George Soros says Google and Facebook could help authoritarian regimes

Billionaire investor blasts tech giants at World Economic Forum in Davos

Billionaire investor George Soros called Google and Facebook “a menace” to global society, during a speech at the World Economic Forum in Davos, Switzerland.
He said “more stringent regulations” were necessary and predicted that their “global dominance” would be “broken”.
“They claim they are merely distributing information. But the fact that they are near-monopoly distributors makes them public utilities and should subject them to more stringent regulations, aimed at preserving competition, innovation, and fair and open universal access,” Mr Soros said, adding that governments would need to step in because tech monopolies have “neither the will nor the inclination to protect society against the consequences of their actions”.
Soros warned that the tech giants could support authoritarian regimes in an attempt to breach new markets, expanding surveillance and setting up “a web of totalitarian control the likes of which not even Aldous Huxley or George Orwell could have imagined”.
“The dictatorial leaders in these countries may be only too happy to collaborate with them since they want to improve their methods of control over their own populations and expand their power and influence in the United States and the rest of the world,” Mr Soros said.

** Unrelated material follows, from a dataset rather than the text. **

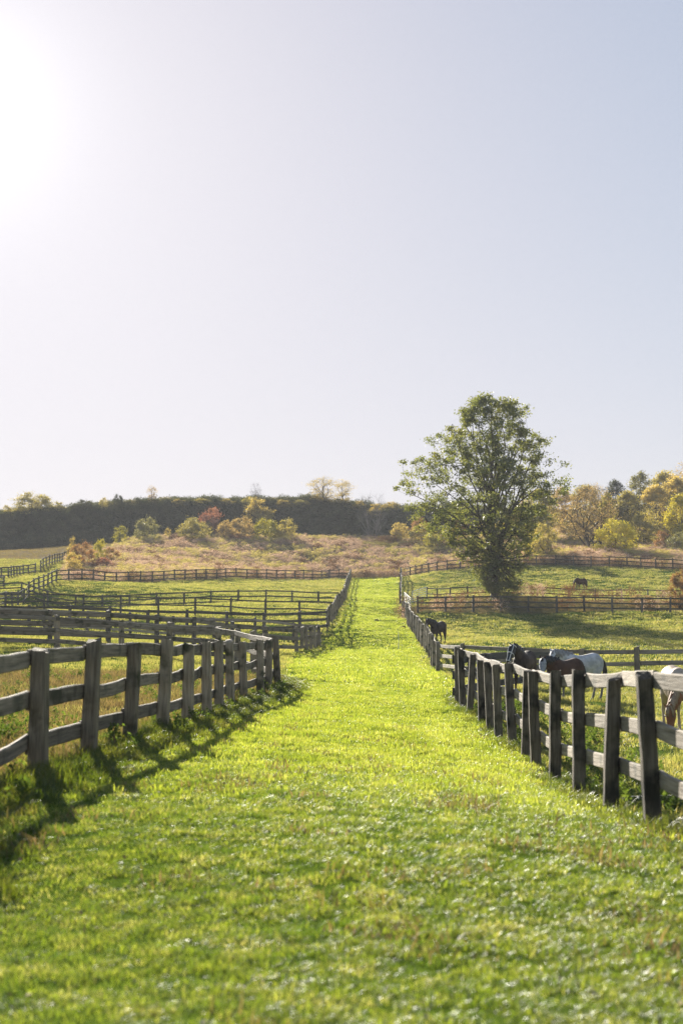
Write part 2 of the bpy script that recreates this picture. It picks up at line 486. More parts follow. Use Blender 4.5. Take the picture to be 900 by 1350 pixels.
# ------------------------------------------------------------------ fences
def post_mesh(w, dp, h, bury, k, tilt=(0, 0), seed=0):
    r = random.Random(seed)
    rows = k; vs = []; fs = []
    prof = [(-1, -.75), (-.75, -1), (.75, -1), (1, -.75), (1, .75), (.75, 1), (-.75, 1), (-1, .75)]
    for i in range(rows + 1):
        t = i / rows; z = -bury + (h + bury) * t
        s = 1.06 - .12 * t
        ox = tilt[0] * z + r.uniform(-1, 1) * w * .02; oy = tilt[1] * z + r.uniform(-1, 1) * w * .02
        for a, b in prof:
            vs.append((ox + a * w / 2 * s * (1 + r.uniform(-.05, .05)), oy + b * dp / 2 * s * (1 + r.uniform(-.05, .05)), z + (r.uniform(-.02, .02) if i == rows else 0)))
    for i in range(rows):
        for j in range(8):
            fs.append((i * 8 + j, i * 8 + (j + 1) % 8, (i + 1) * 8 + (j + 1) % 8, (i + 1) * 8 + j))
    # worn, slightly pitched top
    top = rows * 8; c = len(vs); px_, py_ = r.uniform(-.35, .35), r.uniform(-.3, .3)
    for j in range(8):
        vs[top + j] = (vs[top + j][0], vs[top + j][1], vs[top + j][2] + (prof[j][0] * px_ + prof[j][1] * py_) * w / 2)
    cx = sum(vs[top + j][0] for j in range(8)) / 8; cy_ = sum(vs[top + j][1] for j in range(8)) / 8
    vs.append((cx, cy_, h + w * r.uniform(.0, .1)))
    for j in range(8): fs.append((top + j, top + (j + 1) % 8, c))
    fs.append(tuple(range(8))[::-1])
    me = bpy.data.meshes.new('post'); me.from_pydata(vs, [], fs); me.update()
    return me


def rail_mesh(L, hgt, th, sag, seed=0, segs=6, bow=0.0):
    r = random.Random(seed); vs = []; fs = []
    h0 = hgt * r.uniform(.92, 1.06)
    c = .012 if hgt > .1 else .0
    for i in range(segs + 1):
        t = i / segs; x = L * t
        dz = -sag * 4 * t * (1 - t) + r.uniform(-.004, .004); dy = bow * 4 * t * (1 - t)
        hh = h0 / 2 * (1 + r.uniform(-.03, .03)); tt = th / 2
        for a, b in ((-tt, -hh + c), (-tt + c, -hh), (tt - c, -hh), (tt, -hh + c), (tt, hh - c), (tt - c, hh), (-tt + c, hh), (-tt, hh - c)):
            vs.append((x, a + dy, b + dz))
    for i in range(segs):
        for j in range(8):
            fs.append((i * 8 + j, i * 8 + (j + 1) % 8, (i + 1) * 8 + (j + 1) % 8, (i + 1) * 8 + j))
    fs.append(tuple(range(8))[::-1]); fs.append(tuple(segs * 8 + j for j in range(8)))
    me = bpy.data.meshes.new('rail'); me.from_pydata(vs, [], fs); me.update()
    return me


def fence(label, line, group, explicit=False, spacing=2.5, hs=1.4, tops=(1.36, .89, .42), rh=.16, rt=.045, pw=.15, side=1, pm=None, rm=None, lean=.03,
          sag=.02, skip=(), end_gap=0.0, start_trim=0, bays_skip=(), wob=.03, pdp=None):
    pm = pm or POSTF; rm = rm or RAILD
    pts = [P(*q)[:2] for q in line]
    if not explicit:
        seg = [0]
        for a, b in zip(pts, pts[1:]): seg.append(seg[-1] + float(np.hypot(*(b - a))))
        nb = max(1, round(seg[-1] / spacing)); ts = np.linspace(0, seg[-1], nb + 1)
        xs = np.interp(ts, seg, [p[0] for p in pts]); ys = np.interp(ts, seg, [p[1] for p in pts])
        pts = [np.array([a + rnd.uniform(-.06, .06), b + rnd.uniform(-.06, .06)]) for a, b in zip(xs, ys)]
    base = Vector((pts[0][0], pts[0][1], float(ground(*pts[0]))))
    root = empty('rail_fence', base)
    tag(root, label, 'fence', group)
    info = []
    for i, p in enumerate(pts):
        z = float(ground(p[0], p[1]))
        a = pts[max(i - 1, 0)]; b = pts[min(i + 1, len(pts) - 1)]
        ang = math.atan2(b[1] - a[1], b[0] - a[0])
        h = hs * rnd.uniform(.97, 1.05)
        w = pw * rnd.uniform(.88, 1.12)
        tilt = (rnd.uniform(-lean, lean), rnd.uniform(-lean, lean))
        info.append((p, z, ang, tilt))
        if start_trim and i == 0: continue
        me = post_mesh(w, (pdp or pw), h, .35, 7 if p[1] < 60 else 3, tilt, rnd.random())
        o = link('post', me, pm, root); o.location = Vector((p[0], p[1], z)) - base; o.rotation_euler = (0, 0, ang)
    off = ((pdp or pw) / 2 + rt / 2 + .004) * side
    for i in range(len(pts) - 1):
        if i in bays_skip: continue
        (p, z, a1, t1), (q, z2, a2, t2) = info[i], info[i + 1]
        for k, tp in enumerate(tops):
            n1_ = Vector((-math.sin(a1), math.cos(a1), 0)); n2_ = Vector((-math.sin(a2), math.cos(a2), 0))
            e1 = Vector((p[0], p[1], z + tp - rh / 2 + rnd.uniform(-wob, wob) * .5)) + n1_ * (off + t1[1] * tp)
            e2 = Vector((q[0], q[1], z2 + tp - rh / 2 + rnd.uniform(-wob, wob) * .5)) + n2_ * (off + t2[1] * tp)
            d = e2 - e1; L = d.length - .006
            me = rail_mesh(L, rh, rt, sag * rnd.uniform(-.3, 1.2), rnd.random(), 6 if p[1] < 60 else 3, rnd.uniform(-.01, .01))
            o = link('rail', me, rm, root)
            o.location = e1 - base + d.normalized() * .003
            o.rotation_euler = (0, -math.asin(max(-1, min(1, d.z / max(d.length, 1e-6)))), math.atan2(d.y, d.x))
    return root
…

The billionaire accused Facebook and Google that they intentionally “engineer addiction to the services they provide”, which he called especially harmful for adolescents, and “deceive their users by manipulating their attention and directing it towards their own commercial purposes”.

Mr Soros called bitcoin a “typical bubble”. “Cryptocurrency is a misnomer and it’s a typical bubble which is always based on some kind of misunderstanding. Bitcoin is not a currency, because a currency is supposed to be a stable store of value, and a currency that can fluctuate 25% in a day can’t be used, for instance, to pay wages, because the wages could drop by 25% in a day.”